11th December

In several of my images of M31 I have noticed two faint objects.
They do not look like normal novae, and the apparent brightness varies,
most possibly due to sky conditions. They could be variable stars, but my 20cm scope
is not really up to imaging individual stars in M31 unless they are particularly bright.
I have searched catalogues but so far have not been able to identify them.
This shows the objects with their coordinates, and the searches of the area using SIMBAD.
As can be seen, SIMBAD has nothing at those locations.



This shows my reference image of August 26th 2017 and one from December 11th:



This animation shows the area imaged by the 8 meter Subaru scope.
It shows nothing at those locations.




15th December

The two mystery objects are most noticeable tonight:



There is a recurrent nova in M31 which has made regular appearances since its discovery in December 2008.
The nova has the designation M31N 2008-12a.

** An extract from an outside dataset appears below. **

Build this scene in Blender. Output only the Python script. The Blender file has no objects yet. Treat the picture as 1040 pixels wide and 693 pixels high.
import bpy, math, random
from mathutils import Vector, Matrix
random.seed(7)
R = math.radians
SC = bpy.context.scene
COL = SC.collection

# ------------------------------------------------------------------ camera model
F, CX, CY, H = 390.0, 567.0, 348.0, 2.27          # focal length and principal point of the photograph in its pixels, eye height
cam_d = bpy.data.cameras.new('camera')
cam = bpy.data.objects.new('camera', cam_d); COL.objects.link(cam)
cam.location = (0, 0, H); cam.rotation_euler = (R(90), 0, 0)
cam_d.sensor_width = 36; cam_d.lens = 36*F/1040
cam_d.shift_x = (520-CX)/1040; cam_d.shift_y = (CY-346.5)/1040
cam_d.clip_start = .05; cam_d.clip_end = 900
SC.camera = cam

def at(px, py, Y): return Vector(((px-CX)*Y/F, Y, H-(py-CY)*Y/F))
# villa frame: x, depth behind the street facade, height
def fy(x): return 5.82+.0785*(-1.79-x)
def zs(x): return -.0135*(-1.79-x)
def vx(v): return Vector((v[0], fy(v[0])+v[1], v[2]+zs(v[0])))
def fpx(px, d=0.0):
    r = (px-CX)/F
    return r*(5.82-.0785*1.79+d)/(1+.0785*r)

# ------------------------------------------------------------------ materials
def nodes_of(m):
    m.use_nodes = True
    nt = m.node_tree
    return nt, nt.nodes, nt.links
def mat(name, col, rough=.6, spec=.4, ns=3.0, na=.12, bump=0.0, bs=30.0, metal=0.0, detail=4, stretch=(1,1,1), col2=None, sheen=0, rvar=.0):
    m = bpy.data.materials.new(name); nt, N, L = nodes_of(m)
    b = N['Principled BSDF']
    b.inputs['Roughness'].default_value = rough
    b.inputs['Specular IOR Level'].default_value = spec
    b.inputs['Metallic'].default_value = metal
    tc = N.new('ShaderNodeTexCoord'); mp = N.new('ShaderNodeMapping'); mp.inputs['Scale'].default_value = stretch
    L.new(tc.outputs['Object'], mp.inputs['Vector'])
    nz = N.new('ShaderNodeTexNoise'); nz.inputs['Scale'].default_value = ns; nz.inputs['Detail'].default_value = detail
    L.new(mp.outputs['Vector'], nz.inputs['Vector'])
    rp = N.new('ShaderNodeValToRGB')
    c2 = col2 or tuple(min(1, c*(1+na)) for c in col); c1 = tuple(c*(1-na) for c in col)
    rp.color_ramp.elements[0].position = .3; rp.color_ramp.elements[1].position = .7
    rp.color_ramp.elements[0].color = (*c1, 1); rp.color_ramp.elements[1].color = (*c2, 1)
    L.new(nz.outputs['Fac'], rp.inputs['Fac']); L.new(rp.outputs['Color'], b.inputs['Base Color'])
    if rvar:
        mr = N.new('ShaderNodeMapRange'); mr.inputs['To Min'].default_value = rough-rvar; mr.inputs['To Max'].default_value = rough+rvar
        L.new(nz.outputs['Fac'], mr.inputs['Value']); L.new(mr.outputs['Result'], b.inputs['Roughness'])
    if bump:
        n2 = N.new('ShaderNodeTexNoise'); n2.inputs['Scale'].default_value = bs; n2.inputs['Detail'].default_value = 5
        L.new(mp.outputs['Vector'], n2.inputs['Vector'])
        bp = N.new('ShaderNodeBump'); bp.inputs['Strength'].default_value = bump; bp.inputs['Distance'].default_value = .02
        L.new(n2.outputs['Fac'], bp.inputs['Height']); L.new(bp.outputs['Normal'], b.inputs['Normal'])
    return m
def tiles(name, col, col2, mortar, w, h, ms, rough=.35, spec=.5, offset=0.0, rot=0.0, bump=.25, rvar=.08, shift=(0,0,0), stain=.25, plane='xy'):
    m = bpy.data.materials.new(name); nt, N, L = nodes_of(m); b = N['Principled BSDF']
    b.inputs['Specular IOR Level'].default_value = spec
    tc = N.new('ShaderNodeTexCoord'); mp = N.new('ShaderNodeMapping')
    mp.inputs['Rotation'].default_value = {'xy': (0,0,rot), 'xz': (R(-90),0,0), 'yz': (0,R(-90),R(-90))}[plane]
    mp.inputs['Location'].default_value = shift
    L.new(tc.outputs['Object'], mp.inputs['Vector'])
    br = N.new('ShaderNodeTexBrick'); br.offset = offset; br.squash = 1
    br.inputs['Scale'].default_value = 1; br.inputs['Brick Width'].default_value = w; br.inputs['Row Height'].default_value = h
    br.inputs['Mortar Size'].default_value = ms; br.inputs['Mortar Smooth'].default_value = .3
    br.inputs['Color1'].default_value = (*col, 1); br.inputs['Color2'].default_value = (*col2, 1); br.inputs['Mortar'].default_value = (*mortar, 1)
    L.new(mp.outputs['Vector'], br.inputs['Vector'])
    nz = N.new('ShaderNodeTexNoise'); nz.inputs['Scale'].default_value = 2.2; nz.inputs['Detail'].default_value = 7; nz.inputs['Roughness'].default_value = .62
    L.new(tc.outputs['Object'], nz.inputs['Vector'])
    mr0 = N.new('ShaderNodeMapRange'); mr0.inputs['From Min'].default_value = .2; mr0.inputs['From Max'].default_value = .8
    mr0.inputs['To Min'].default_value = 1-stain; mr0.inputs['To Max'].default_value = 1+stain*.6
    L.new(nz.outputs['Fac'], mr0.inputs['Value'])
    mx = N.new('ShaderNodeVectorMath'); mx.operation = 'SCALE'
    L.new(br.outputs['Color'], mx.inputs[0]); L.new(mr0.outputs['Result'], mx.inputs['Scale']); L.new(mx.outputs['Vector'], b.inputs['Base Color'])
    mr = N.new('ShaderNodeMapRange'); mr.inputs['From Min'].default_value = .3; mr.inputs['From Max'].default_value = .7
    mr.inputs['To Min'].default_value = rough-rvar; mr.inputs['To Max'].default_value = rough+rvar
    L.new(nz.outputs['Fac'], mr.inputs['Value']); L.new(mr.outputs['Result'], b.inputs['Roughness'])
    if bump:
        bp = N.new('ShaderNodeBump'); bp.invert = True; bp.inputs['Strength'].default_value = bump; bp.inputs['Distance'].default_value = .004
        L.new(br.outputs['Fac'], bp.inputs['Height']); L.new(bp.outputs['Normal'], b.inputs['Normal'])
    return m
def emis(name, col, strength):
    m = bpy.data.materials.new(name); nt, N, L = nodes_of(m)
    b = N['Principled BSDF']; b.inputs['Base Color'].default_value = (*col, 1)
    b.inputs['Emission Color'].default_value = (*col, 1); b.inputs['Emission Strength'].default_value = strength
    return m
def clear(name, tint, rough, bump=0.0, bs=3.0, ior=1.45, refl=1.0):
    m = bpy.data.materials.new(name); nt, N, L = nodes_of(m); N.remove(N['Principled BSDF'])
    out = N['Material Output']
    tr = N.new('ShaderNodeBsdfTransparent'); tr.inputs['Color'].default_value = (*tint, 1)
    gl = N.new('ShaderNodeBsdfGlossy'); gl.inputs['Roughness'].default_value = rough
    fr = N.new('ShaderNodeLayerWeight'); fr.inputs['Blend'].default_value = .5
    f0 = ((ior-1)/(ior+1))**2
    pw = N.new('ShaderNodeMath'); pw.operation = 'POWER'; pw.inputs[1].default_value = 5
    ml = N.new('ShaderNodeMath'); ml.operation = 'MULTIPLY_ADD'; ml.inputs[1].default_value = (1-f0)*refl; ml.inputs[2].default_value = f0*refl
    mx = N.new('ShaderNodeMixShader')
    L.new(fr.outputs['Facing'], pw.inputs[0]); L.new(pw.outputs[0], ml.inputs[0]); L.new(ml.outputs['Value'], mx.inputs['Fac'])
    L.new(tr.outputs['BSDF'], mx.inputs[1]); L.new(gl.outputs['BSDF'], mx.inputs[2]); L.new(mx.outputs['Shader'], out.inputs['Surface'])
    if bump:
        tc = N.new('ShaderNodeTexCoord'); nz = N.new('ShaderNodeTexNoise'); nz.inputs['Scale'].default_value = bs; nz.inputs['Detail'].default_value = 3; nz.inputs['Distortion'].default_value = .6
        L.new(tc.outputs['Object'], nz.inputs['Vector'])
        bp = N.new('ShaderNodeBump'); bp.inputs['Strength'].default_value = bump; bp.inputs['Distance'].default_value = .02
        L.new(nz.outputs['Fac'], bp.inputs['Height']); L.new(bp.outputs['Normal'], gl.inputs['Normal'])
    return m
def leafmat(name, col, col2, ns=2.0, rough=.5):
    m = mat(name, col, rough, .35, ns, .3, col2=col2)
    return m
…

This nova is due for a comeback. It is outside my normal field of view so I took several images further North.
A transient object was easily spotted, but it was in a different location.
A quick check showed it to be M31N 2017-09a.
(Update. ATEL 11070 announced that this nova has indeed undergone a re-brightening)



This shows where 2008-12a will appear:




16th December

Although the two 'mystery' objects are unlikely to be novae, I posted announcements on TNS.
If they turn into interesting objects it will be nice to be credited with the discovery.
Lower of the two objects - announcement here.
Upper object -  here.
David Bishop's extragalactic novae page.


27th December

The 'mystery' object AT 2017ixr has undergone a considerable brightening.
Whereas before it was only just noticeable over the background noise, it is now distinct.



I alerted a few people and Kamil Hornoch passed the message to Steve Williams who took a spectrum very promptly using the 2 metre Liverpool telescope.The results came through soon after:
"looks inconclusive. All we really have is narrow H-alpha emission on a relatively blue continuum. Spectrum-wise it could be an LBV, but I've looked at the Massey survey and there is nothing at all in there, so that's unlikely.

Therefore I think the most likely explanation is a slow rising nova. If it is a nova, from the spectrum I would say there is a good chance it is still before peak, so it would be worth keeping an eye on over the coming days."

Rather disappointing that it is not yet declared a nova, but exciting that a professional observatory investigated my object.

The subtraction technique showed the object very clearly. Note that the upper object, AT 2017 ixs is very faint, but still there.

 

28th December

I went back over previous images to attempt a lightcurve of AT2017ixr.
In all but the recent image the object was near the limit of detection, so magnitudes 19-21 are very error prone.




29th December

Further brightening of AT2017ixr not seen. In fact it is dimmer.